Count lines holding the word "finishes". Only the number is wanted.

RECORDS TO USE
— START —

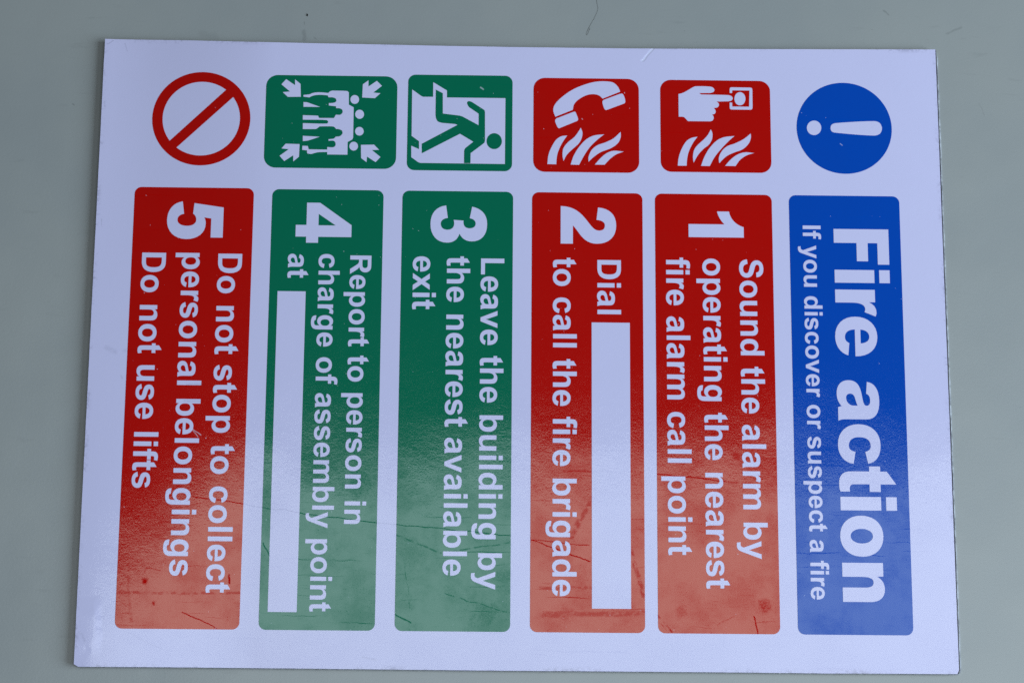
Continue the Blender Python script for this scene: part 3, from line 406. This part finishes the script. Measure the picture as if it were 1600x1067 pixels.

— END —
— START —

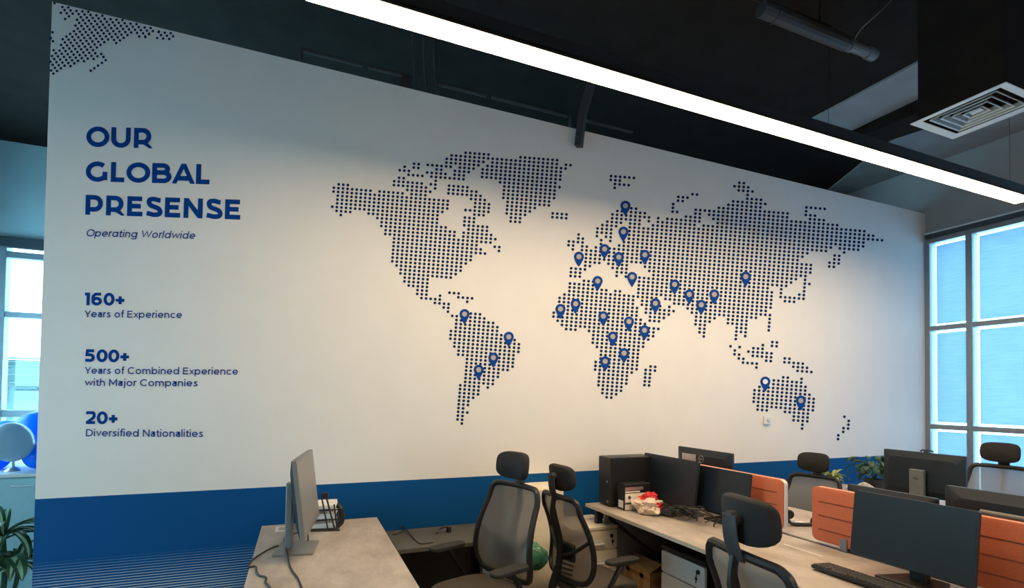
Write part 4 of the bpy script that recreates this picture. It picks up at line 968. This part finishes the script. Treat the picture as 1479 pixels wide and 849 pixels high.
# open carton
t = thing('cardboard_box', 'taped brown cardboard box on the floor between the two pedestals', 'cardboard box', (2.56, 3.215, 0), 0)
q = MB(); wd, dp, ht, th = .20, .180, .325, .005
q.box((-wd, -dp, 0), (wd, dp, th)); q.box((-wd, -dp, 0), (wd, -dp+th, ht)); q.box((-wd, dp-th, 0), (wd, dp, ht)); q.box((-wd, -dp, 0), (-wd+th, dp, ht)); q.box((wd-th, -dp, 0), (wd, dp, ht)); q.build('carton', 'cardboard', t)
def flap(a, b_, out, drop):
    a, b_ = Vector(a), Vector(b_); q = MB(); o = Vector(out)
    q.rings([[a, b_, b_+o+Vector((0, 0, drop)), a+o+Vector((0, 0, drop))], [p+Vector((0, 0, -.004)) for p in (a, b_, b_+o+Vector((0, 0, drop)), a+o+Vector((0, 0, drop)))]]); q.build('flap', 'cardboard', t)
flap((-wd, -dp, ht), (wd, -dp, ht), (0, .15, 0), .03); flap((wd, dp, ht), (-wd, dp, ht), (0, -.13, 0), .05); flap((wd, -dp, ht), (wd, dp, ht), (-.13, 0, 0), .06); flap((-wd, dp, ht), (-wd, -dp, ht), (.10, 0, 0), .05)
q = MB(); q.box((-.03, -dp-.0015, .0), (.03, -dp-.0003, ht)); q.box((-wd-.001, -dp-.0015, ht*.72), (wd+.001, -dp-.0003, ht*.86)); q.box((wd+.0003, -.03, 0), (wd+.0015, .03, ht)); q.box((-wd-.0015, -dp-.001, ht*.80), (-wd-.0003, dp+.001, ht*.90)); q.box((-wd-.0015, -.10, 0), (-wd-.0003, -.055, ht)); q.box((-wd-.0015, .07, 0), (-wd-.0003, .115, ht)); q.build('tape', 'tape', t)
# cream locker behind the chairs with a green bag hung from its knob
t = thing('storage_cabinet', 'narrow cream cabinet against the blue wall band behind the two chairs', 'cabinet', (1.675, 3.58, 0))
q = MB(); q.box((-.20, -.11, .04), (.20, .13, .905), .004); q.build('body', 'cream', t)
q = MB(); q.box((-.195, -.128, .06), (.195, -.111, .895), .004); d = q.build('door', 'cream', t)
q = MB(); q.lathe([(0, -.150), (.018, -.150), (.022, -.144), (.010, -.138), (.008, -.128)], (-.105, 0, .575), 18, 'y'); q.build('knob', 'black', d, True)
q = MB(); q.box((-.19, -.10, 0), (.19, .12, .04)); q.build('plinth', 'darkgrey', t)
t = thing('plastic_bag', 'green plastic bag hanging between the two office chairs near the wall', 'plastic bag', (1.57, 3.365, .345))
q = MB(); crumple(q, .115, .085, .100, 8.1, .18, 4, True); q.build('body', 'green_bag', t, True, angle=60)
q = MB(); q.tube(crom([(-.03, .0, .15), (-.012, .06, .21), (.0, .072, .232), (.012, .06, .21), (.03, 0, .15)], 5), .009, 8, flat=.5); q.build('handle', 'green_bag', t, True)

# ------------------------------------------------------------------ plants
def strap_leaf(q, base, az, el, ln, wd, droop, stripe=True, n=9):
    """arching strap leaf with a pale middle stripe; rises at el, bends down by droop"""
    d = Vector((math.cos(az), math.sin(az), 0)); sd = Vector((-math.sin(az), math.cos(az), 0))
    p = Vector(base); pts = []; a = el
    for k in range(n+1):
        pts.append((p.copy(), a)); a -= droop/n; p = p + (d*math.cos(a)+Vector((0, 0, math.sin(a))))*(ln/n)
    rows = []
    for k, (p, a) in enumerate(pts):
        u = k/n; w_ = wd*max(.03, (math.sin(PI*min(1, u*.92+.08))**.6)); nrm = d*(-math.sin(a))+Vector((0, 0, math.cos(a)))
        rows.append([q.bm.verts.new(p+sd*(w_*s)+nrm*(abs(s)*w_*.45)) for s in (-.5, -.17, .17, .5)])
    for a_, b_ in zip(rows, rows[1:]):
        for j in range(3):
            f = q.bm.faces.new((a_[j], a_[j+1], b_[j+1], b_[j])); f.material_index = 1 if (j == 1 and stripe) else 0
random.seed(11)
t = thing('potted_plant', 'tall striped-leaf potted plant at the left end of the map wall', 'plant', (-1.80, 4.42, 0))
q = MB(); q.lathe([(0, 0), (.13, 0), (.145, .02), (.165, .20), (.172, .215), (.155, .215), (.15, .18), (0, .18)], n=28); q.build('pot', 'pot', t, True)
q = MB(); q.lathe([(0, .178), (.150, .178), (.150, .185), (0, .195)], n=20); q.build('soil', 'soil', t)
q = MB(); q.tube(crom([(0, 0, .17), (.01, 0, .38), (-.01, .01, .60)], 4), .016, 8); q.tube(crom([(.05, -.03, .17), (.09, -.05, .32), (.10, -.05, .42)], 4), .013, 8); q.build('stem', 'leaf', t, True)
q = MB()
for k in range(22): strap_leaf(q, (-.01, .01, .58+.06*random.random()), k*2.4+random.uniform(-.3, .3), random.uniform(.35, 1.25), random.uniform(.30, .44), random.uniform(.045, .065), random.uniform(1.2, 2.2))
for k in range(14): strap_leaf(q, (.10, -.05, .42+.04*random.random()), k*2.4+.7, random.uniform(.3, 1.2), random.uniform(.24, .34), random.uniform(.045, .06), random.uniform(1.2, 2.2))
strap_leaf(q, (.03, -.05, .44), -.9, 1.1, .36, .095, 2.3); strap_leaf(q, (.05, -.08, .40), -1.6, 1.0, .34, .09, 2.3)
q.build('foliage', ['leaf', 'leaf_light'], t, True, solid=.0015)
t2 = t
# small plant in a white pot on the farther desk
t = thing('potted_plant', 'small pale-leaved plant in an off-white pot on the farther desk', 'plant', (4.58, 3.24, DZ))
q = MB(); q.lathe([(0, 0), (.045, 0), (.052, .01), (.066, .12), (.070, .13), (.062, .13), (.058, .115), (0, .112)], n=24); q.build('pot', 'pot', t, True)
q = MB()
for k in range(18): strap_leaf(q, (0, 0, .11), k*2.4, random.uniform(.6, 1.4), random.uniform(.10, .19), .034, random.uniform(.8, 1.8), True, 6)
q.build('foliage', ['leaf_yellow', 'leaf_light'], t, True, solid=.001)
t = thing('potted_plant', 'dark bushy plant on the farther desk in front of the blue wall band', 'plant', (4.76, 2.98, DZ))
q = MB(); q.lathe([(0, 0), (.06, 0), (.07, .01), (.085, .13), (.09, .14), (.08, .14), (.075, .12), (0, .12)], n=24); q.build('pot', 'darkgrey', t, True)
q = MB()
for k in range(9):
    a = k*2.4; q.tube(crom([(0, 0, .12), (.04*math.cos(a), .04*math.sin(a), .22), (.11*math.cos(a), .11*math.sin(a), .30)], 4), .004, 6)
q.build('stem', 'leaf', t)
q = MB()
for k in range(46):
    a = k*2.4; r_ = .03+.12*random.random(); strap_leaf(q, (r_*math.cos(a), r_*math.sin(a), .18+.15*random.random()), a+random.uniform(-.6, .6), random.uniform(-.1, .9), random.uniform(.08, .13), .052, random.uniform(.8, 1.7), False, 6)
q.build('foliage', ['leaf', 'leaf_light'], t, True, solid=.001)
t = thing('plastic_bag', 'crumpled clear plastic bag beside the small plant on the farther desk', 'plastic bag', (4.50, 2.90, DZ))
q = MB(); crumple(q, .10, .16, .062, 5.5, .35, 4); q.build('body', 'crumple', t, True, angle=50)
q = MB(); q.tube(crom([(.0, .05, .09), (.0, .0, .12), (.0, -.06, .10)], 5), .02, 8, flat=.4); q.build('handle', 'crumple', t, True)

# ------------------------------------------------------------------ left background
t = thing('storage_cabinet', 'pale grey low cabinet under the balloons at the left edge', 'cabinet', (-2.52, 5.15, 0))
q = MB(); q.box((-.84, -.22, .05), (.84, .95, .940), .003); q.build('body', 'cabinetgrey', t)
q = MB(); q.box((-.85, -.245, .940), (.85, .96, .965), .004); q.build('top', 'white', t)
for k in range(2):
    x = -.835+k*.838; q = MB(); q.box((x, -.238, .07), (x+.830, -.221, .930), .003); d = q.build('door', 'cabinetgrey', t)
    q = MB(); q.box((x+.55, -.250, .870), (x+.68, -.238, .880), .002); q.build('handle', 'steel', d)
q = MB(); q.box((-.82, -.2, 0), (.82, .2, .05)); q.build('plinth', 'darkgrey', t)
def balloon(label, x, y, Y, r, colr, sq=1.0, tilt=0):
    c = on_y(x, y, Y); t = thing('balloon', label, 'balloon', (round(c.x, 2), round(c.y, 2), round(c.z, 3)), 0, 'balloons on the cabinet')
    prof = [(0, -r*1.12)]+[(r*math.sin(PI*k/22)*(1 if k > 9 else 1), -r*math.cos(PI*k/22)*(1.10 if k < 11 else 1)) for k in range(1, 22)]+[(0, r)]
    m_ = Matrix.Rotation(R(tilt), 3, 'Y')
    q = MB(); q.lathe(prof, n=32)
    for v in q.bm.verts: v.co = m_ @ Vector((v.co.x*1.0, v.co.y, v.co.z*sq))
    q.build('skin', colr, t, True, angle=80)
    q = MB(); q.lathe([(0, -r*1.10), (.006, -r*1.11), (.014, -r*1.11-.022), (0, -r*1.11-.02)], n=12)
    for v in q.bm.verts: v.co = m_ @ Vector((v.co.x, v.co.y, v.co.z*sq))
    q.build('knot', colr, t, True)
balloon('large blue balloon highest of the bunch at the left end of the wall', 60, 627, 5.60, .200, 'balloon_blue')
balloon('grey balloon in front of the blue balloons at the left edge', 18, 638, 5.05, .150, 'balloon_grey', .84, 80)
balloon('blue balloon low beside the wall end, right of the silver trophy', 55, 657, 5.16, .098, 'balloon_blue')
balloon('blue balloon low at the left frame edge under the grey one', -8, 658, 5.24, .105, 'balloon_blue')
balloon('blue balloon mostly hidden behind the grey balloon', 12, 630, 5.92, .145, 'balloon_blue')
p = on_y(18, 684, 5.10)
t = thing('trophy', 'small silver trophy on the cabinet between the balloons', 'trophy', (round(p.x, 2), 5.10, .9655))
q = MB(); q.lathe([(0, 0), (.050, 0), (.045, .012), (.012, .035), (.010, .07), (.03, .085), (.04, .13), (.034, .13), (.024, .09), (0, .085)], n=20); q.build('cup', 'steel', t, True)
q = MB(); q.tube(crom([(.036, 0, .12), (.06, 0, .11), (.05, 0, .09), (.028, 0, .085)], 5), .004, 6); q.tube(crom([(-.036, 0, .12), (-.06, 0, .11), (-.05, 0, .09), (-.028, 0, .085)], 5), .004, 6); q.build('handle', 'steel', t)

— END —

RESPONSE BELOW
2